Again I won't be using the audio, just need video, and I was told vga does not support true 1080p.

edit again: was looking at these from BenQ I notice they have this price range and then I believe one closer to 300 but same models?
http://www.amazon.com/gp/product/B007HSKSMI/ref=ox_sc_act_title_3?ie=UTF8&psc=1&smid=ATVPDKIKX0DER

Any thoughts, comparing to the original Asus VG248QE? Honestly any of these are a step up from my last monitor, so I think i'll be happy regardless. If I go with something like the BenQ RL2455HM with that price range I would be able to also upgrade my current video card to something like the r9 270x price range...
 
You can do 1200p60 down a single DVI cable (max pixel clock 165MHz). HDMI 1.3 more than doubled that max clock to 340MHz, and 1.4/1.4a kept it. 2.0 goes to 600MHz.

HDMI 1.4a can thus easily handle the bandwidth, though I can't guarantee that the monitor is programmed to support it easily (I know some QHD screens work fine over HDMI, but need a custom resolution set up, as they don't advertise the full res over HDMI).

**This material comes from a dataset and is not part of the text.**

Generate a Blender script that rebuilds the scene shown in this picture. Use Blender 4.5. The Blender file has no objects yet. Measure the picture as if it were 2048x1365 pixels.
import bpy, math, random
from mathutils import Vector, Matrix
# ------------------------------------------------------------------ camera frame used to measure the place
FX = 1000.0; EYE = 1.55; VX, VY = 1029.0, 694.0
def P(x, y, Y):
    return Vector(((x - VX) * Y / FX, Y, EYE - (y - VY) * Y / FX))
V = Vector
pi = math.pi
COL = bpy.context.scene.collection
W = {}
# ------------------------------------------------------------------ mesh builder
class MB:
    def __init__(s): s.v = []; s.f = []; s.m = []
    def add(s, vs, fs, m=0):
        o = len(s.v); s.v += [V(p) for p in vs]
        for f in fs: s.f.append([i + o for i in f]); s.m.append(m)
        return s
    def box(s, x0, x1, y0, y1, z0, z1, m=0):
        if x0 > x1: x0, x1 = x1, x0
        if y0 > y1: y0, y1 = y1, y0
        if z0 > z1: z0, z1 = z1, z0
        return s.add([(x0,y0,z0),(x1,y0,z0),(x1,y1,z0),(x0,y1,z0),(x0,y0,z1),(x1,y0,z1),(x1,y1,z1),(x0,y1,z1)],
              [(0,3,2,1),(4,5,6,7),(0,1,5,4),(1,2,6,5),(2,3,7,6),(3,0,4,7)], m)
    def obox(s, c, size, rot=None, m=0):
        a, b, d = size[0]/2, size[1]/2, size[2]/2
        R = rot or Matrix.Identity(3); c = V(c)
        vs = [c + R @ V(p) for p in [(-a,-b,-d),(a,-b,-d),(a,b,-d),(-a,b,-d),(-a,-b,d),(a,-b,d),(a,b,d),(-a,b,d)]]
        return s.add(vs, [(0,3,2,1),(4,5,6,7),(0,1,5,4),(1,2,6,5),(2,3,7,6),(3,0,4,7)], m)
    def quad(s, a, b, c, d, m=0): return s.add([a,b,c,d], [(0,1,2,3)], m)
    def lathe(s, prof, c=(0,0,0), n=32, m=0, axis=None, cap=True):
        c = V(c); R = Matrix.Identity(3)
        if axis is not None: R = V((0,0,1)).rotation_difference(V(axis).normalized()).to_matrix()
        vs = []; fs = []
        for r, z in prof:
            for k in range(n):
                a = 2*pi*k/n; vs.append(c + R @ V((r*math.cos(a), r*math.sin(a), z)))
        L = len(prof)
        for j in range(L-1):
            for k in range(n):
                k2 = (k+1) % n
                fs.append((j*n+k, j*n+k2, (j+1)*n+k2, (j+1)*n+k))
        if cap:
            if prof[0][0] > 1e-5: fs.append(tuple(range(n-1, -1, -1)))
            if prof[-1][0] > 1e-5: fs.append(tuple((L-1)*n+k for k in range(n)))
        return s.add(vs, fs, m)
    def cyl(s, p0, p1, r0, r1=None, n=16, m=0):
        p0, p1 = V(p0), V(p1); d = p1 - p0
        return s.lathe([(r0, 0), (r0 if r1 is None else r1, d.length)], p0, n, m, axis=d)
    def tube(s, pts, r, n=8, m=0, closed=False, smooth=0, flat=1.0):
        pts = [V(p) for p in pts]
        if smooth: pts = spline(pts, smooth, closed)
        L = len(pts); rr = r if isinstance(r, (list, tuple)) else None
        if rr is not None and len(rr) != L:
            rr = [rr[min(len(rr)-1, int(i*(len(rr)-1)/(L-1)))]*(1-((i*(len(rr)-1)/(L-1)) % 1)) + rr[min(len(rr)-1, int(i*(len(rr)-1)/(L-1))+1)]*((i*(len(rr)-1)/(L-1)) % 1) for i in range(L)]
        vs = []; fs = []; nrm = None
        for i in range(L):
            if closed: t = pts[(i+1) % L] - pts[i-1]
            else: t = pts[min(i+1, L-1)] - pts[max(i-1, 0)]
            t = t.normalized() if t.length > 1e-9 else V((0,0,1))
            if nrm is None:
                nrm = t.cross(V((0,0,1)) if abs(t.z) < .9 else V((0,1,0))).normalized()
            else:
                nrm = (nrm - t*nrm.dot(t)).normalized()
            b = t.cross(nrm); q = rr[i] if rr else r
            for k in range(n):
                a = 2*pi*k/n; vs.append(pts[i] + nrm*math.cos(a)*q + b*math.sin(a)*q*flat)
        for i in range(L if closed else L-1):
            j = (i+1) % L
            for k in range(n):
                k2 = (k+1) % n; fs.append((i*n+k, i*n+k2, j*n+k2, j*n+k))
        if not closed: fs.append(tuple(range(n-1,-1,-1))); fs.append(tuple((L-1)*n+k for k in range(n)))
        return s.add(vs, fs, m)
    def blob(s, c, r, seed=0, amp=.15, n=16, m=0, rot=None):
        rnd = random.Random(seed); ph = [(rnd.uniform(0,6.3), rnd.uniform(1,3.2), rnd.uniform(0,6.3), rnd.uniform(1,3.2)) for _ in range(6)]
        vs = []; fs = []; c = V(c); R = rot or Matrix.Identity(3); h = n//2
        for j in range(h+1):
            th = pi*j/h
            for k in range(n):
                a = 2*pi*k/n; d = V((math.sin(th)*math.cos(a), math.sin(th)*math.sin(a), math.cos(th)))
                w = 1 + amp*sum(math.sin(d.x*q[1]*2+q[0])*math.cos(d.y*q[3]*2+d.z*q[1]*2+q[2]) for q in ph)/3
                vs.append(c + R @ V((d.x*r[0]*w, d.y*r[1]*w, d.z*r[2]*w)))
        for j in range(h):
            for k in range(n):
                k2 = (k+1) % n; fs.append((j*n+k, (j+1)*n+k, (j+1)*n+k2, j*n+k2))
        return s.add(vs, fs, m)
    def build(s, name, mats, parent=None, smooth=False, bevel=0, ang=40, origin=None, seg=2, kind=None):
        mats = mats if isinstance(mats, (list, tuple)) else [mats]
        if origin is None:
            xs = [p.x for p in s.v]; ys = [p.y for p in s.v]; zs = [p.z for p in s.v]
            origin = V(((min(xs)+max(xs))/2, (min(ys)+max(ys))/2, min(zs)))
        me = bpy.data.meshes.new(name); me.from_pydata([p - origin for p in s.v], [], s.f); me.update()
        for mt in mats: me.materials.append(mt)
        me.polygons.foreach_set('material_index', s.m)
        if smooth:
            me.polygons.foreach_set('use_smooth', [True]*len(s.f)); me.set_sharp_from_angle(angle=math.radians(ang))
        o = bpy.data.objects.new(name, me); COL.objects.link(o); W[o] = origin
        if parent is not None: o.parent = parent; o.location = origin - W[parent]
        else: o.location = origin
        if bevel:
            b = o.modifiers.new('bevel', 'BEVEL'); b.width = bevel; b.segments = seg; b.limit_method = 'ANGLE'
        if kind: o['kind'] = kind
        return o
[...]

Displayport is generally preferable to all others.
 


Whether it has the bandwidth or not, HDMI 1.4a still does not support 120hz in 2D. I have a 120hz monitor with HDMI 1.4a ports. It does not allow 120hz on HDMI. The closest thing is the ability to run HD3D at 60hz using 720p.

http://en.wikipedia.org/wiki/HDMI
HDMI 1.4a was released on March 4, 2010 and adds two additional mandatory 3D formats for broadcast content, which was deferred with HDMI 1.4 in order to see the direction of the 3D broadcast market.[151][152] HDMI 1.4a has defined mandatory 3D formats for broadcast, game, and movie content.[151] HDMI 1.4a requires that 3D displays support the frame packing 3D format at either 720p50 and 1080p24 or 720p60 and 1080p24, side-by-side horizontal at either 1080i50 or 1080i60, and top-and-bottom at either 720p50 and 1080p24 or 720p60 and 1080p24.[152]

HDMI 1.4b was released on October 11, 2011.[153] One of the new features is that it adds support to 3D 1080p video at 120 Hz – allowing frame packing 3D format at 1080p60 per Eye (120 Hz total).[154] All future versions of the HDMI specification will be made by the HDMI Forum that was created on October 25, 2011.[43][155]

Neither supports 120hz in 2D, though HDMI 1.4b does add support for 3D at 60hz and 1080p, but they get there by packing both the left and right frames together. The problem with HDMI 1.4a and 1.4b is they do not support higher than 60hz. It is not the bandwidth, it is the frequency that is the problem.
 


I have never tried, but I wouldn't be surprised if you can at low resolutions, as CRT's used to allow 120hz over DVI or VGA (not sure which or if both). I'm guessing HDMI's short comings are in large part due to it being primarily designed around TV use, where as DVI and Displayport are designed for PC use.